— Start —
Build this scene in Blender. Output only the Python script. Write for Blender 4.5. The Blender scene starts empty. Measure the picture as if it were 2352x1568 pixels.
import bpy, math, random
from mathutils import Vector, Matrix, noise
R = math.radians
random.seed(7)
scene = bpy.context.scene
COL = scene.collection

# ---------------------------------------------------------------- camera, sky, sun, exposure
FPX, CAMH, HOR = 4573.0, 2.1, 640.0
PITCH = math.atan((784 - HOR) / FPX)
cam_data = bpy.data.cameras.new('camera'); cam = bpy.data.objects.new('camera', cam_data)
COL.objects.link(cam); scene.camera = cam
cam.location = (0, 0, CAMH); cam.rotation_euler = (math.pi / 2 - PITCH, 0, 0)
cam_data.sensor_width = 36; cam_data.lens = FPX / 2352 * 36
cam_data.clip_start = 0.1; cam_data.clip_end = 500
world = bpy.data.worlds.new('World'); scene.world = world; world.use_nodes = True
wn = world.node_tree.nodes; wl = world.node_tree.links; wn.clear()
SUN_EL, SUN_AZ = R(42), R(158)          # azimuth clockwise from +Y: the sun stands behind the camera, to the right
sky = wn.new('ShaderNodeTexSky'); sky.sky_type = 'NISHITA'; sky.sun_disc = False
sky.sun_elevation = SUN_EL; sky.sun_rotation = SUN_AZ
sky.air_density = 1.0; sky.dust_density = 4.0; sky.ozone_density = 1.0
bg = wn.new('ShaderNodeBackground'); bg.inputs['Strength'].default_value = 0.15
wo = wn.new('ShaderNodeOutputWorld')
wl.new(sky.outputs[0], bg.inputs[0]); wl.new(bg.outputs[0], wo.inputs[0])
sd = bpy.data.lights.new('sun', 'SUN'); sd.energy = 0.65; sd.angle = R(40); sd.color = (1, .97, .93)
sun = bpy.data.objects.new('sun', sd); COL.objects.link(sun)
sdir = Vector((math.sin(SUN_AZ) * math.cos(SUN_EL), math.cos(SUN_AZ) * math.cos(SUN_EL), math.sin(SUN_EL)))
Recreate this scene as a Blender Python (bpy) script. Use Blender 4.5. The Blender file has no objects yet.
— End —
Work to be completed =
Retype the listing. Match it exactly.

Solution to the problem =
Build this scene in Blender. Output only the Python script. Write for Blender 4.5. The Blender scene starts empty. Measure the picture as if it were 2352x1568 pixels.
import bpy, math, random
from mathutils import Vector, Matrix, noise
R = math.radians
random.seed(7)
scene = bpy.context.scene
COL = scene.collection

# ---------------------------------------------------------------- camera, sky, sun, exposure
FPX, CAMH, HOR = 4573.0, 2.1, 640.0
PITCH = math.atan((784 - HOR) / FPX)
cam_data = bpy.data.cameras.new('camera'); cam = bpy.data.objects.new('camera', cam_data)
COL.objects.link(cam); scene.camera = cam
cam.location = (0, 0, CAMH); cam.rotation_euler = (math.pi / 2 - PITCH, 0, 0)
cam_data.sensor_width = 36; cam_data.lens = FPX / 2352 * 36
cam_data.clip_start = 0.1; cam_data.clip_end = 500
world = bpy.data.worlds.new('World'); scene.world = world; world.use_nodes = True
wn = world.node_tree.nodes; wl = world.node_tree.links; wn.clear()
SUN_EL, SUN_AZ = R(42), R(158)          # azimuth clockwise from +Y: the sun stands behind the camera, to the right
sky = wn.new('ShaderNodeTexSky'); sky.sky_type = 'NISHITA'; sky.sun_disc = False
sky.sun_elevation = SUN_EL; sky.sun_rotation = SUN_AZ
sky.air_density = 1.0; sky.dust_density = 4.0; sky.ozone_density = 1.0
bg = wn.new('ShaderNodeBackground'); bg.inputs['Strength'].default_value = 0.15
wo = wn.new('ShaderNodeOutputWorld')
wl.new(sky.outputs[0], bg.inputs[0]); wl.new(bg.outputs[0], wo.inputs[0])
sd = bpy.data.lights.new('sun', 'SUN'); sd.energy = 0.65; sd.angle = R(40); sd.color = (1, .97, .93)
sun = bpy.data.objects.new('sun', sd); COL.objects.link(sun)
sdir = Vector((math.sin(SUN_AZ) * math.cos(SUN_EL), math.cos(SUN_AZ) * math.cos(SUN_EL), math.sin(SUN_EL)))
Recreate this scene as a Blender Python (bpy) script. Use Blender 4.5. The Blender file has no objects yet.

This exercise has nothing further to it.